Said the Gatundu South MP: “I am satisfied and relieved because that’s what I have always been saying. I think we have been proved right. God is great,” Mr Kenyatta told journalists after officially opening the central Kenya Agricultural Society of Kenya national show at Kabiru-ini grounds in Nyeri.

The Kenya National Commission on Human Rights chairperson Florence Jaoko said political will was necessary for implementation of the recommendations.

“The recommendations fall under Agenda IV of the National Dialogue Conference, the implementation should be accelerated to meet deadline set under Agenda IV,” Ms Jaoko said.

Under Agenda IV, necessary constitutional, legal and other reforms were to be completed within a year.

Law Society of Kenya council member Evans Monari proposed that partners in the coalition Government initiate a move to overhaul the ECK, the way they agreed to share power.

Mr Monari said the President had executive authority to ask the electoral commissioners to resign. If they refused, he said, “Kenyans can make it difficult for them to operate.
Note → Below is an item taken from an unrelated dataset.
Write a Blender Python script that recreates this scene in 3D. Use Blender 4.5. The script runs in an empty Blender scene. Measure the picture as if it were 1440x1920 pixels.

These people have been found guilty of mismanaging the election they have no moral authority to be in office.”

He, however, faulted the statute under which the Kriegler Commission was formed saying it should have been a constitutional tribunal with powers to recommend removal as provided for in section 41 of the Constitution.

Cotu secretary general Francis Atwoli accused the Kriegler Commission failing to tell Kenyans who won the elections despite spending taxpayers money.